CCN bedeutet 2015 halt nicht mehr, zwei wütende Jugendliche voller Hass auf die Umstände, die ihre persönliche Lage so unerträglich machen. Sondern die durch jede Menge Erfolg und Anerkennung gedämpfte Wut eines wohlhabenden Mittdreißigers, der immer noch viele Leute scheiße findet. Diese beleidigt er aber heutzutage lässig aus dem offenen Fenster seiner S-Klasse. Spaß macht ihm dies hörbar immer noch, nur das Zwingende fehlt. Die Überheblichkeit ist keine Attitüde mehr, sondern begründet sich zu einem großen Teil von selbst – etwa durch den Kontostand. Und dass Bushido immer noch der Junge mit dem Mike Tyson-Schnitt ist, gilt höchstens noch als Metapher.
„Ich mach Rap wieder hart und deine Mutter bläst
Ich bin seit über 20 Jahren in der Pubertät
komm‘ aus dem Viertel wo wir vor dem Gemüseladen
einfach irgendwelche Typen schlagen“ („Junge„)
Ästhetisch ist „CCN3“ großes Kino.
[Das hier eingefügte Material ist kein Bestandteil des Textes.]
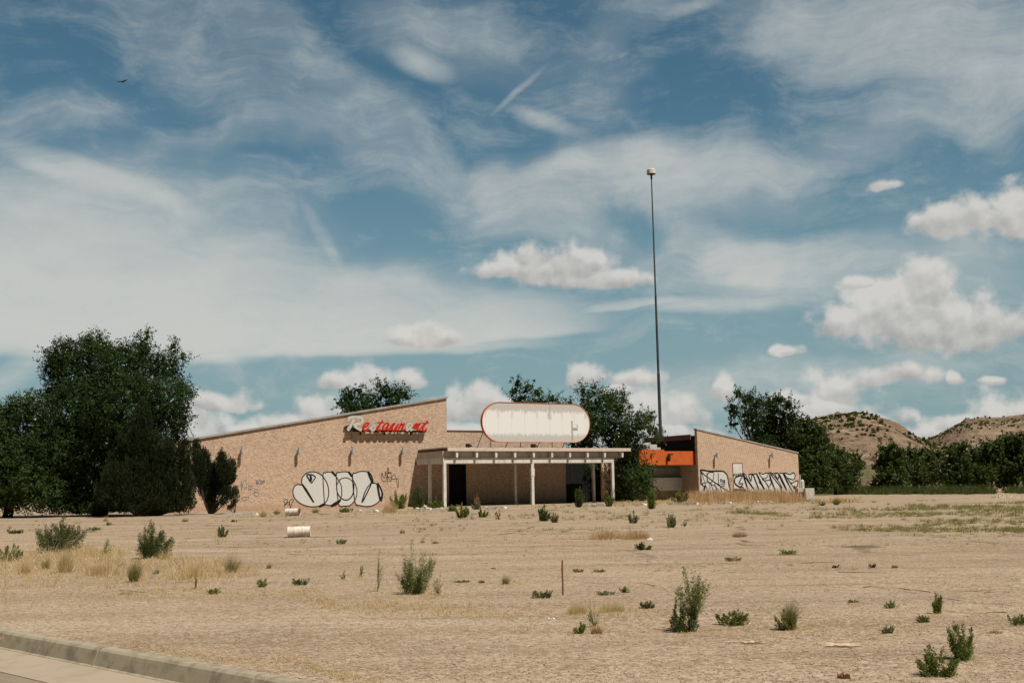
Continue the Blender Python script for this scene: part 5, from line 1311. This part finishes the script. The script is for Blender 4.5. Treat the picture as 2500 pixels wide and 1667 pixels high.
# right
PL('tall_shrub', 1676, 1535, 64, 86, 'bush', 'wdark', 'two tiered dark shrub, tallest plant in the right foreground', 'bush', full=2.2,
   extra=[('upper_branch', 15, 38, 116, 92, 'upright', 'wgreen', 2.0), ('side_branch', -28, 50, 36, 16, 'sparse', 'wdark', .6)])
PL('green_bush', 1791, 1520, 42, 80, 'bush', 'wgreen', 'low spreading green bush right of the two tiered shrub', full=1.8)
PL('yellow_bush', 1928, 1535, 50, 72, 'bush', 'wyel', 'round yellow bush with feathery straw top in right foreground', 'bush', full=2.0, extra=[('plume', 0, 12, 74, 84, 'tussock', 'wyel', 1.6)])
PL('thin_weed', 2289, 1499, 60, 30, 'upright', 'wgreen', 'narrow upright green weed in front of the dark asphalt crack', full=1)
PL('flat_weed', 2176, 1487, 20, 38, 'flat', 'wgreen', 'light green weed left of the narrow upright weed', full=1.3)
PL('flat_weed', 2254, 1520, 22, 34, 'flat', 'wgreen', 'light green weed below the narrow upright weed', full=1.2)
PL('flat_weed', 2166, 1545, 22, 38, 'flat', 'wgrey', 'pale green weed lowest of the three light weeds at right', full=1.2)
PL('green_bush', 2290, 1650, 78, 96, 'bush', 'wgreen', 'lower left bush of the pair nearest the camera at right', full=2.0)
PL('green_bush', 2355, 1617, 100, 92, 'upright', 'wgreen', 'taller right bush of the pair nearest the camera at right', full=2.0)
PL('green_bush', 2484, 1524, 26, 48, 'flat', 'wgreen', 'green weed cut by the right edge of the picture', full=2)
PL('dry_tuft', 2428, 1545, 13, 46, 'dead', 'wrust', 'flat orange dry tuft near the right edge', full=.6)
PL('flat_weed', 1923, 1352, 13, 46, 'flat', 'wgreen', 'flat green weed in mid lot right of the reddish tuft', full=1.2)
PL('flat_weed', 1787, 1367, 12, 42, 'flat', 'wyel', 'flat yellow weed in mid lot beyond the two tiered shrub', full=1)
PL('dry_tuft', 1805, 1311, 18, 44, 'dead', 'wrust', 'reddish dry tuft in mid lot', full=.8)
PL('flat_weed', 2038, 1384, 9, 18, 'flat', 'wdark', 'leftmost of three small dark tufts in a row at right', full=.5)
PL('flat_weed', 2130, 1384, 13, 20, 'flat', 'wdark', 'middle of three small dark tufts in a row at right', full=.5)
PL('flat_weed', 2184, 1387, 7, 16, 'flat', 'wyel', 'rightmost of three small tufts in a row at right', full=.5)
PL('flat_weed', 2082, 1471, 9, 32, 'flat', 'wyel', 'flat olive weed on the dirt right of the yellow bush', full=.8)
PL('green_bush', 2042, 1232, 24, 34, 'tussock', 'wyel', 'olive tussock right of the last wheel stop', full=1.5)
PL('green_weed', 2007, 1234, 10, 16, 'flat', 'wgreen', 'small weed between the last wheel stop and olive tussock', full=.6)

# ------------------------------------------------------------------ ground cover that nobody could count
def cover(name, label, cat, spots, mat, hpx, seg=3, wide=1.0):
    """spots: (x,y) photo pixels of tufts; each tuft a few blades"""
    Vs, Fs, off = [], [], 0
    for (x, y, s) in spots:
        p, k = place(x, y); n = int(9 + 6 * s)
        a = rng.uniform(0, 6.283, n); r = rng.random(n) * hpx * k * s * 1.4 * wide; L = hpx * k * s * rng.uniform(.5, 1.1, n)
        bx = p.x + np.cos(a) * r * .5; by = p.y + np.sin(a) * r * .5; tx = p.x + np.cos(a) * r * 1.1; ty = p.y + np.sin(a) * r * 1.1
        sd_ = rng.uniform(0, 3.14, n); wd = max(.5 * k, .003)
        V = np.zeros((n, 4, 3)); z = p.z
        V[:, 0] = np.stack([bx + np.cos(sd_) * wd, by + np.sin(sd_) * wd, np.full(n, z)], -1)
        V[:, 1] = np.stack([bx - np.cos(sd_) * wd, by - np.sin(sd_) * wd, np.full(n, z)], -1)
        V[:, 2] = np.stack([tx - np.cos(sd_) * wd * .2, ty - np.sin(sd_) * wd * .2, z + L], -1)
        V[:, 3] = np.stack([tx + np.cos(sd_) * wd * .2, ty + np.sin(sd_) * wd * .2, z + L], -1)
        Vs.append(V.reshape(-1, 3)); Fs.append(np.arange(n * 4).reshape(-1, 4) + off); off += n * 4
    V = np.concatenate(Vs); Fq = np.concatenate(Fs)
    tag(link(name, fast_mesh(name, V, Fq.ravel(), 4), MT[mat]), label, cat, kind='stuff')
def band(pts, n, jit, s0=.6, s1=1.3):
    out = []
    for _ in range(n):
        t = random.random() * (len(pts) - 1); i = int(t); f = t - i
        a, b_ = pts[i], pts[min(i + 1, len(pts) - 1)]
        out.append((a[0] + (b_[0] - a[0]) * f + random.gauss(0, 8), a[1] + (b_[1] - a[1]) * f + random.gauss(0, jit), random.uniform(s0, s1)))
    return out
def area(x0, x1, y0, y1, n, s0=.5, s1=1.3):
    # even on the ground: more per picture row far away, thinned in patches
    out = []
    for _ in range(n * 4):
        if len(out) >= n: break
        x = random.uniform(x0, x1); y = random.uniform(y0, y1); g_ = ground(x, y)
        if vnoise(g_.x * .21 + 3, g_.y * .21) + .35 * vnoise(g_.x * .9, g_.y * .9) > .70: out.append((x, y, random.uniform(s0, s1)))
    return out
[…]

Das fängt beim stilsicheren, simplen, aber aussagekräftigen Cover an, geht mit dem kurzen, aber ebenfalls aussagekräftigen Intro sowie das Skit mit Ali vor „Schluss mit Gerede“ weiter und endet schließlich bei den Beats, die von der Viererbande Bushido, Shindy, Djorkaeff und Beatzarre hervorragend in Szene gesetzt wurden. Tatsächlich gelingt es mit dem Soundbild, den CCN-Flavor sehr originalgetreu einzufangen. Noch mehr und noch konsequenter als auf „Sonny Black“ kehrt man hier zur bewährten Blaupause zurück. Musikalisch hat „Carlo Cokxxx Nutten 3“ alles, was man sich wünschen kann: Hart klatschende Drums, düstere, sparsam eingesetzte Samples, eine nächtliche Atmosphäre, die nach Staub, Benzin, Asphalt und Beton riecht. Simpel, aber nicht eintönig. Und natürlich weitaus besser abgemischt und arrangiert als 2002. Dabei sind kleine Meisterwerke wie „Wenn der Beat nicht mehr läuft“ oder das bedrohliche brodelnde „POV“ entstanden.
Vermutlich ist mit „Carlo Cokxxx Nutten 3“ der finale Schlusspunkt unter der Ära, die Sonny Black und Frank White einst zusammen eingeläutet hatten. Zumindest wäre es ein würdevoller Abschluss oder „Finishing Move„, um im Jargon zu bleiben. Noch mal eben halb bis drei Viertel Deutschland auf gut abgeschmeckten Beats beleidigen – kann man schon machen, allein der guten alten Zeiten wegen. Spannender und wahrscheinlich auch zukunftsweisender allerdings ist die Frage, was auf dem angekündigten Kollaboalbum von Bushido und Shindy passieren wird.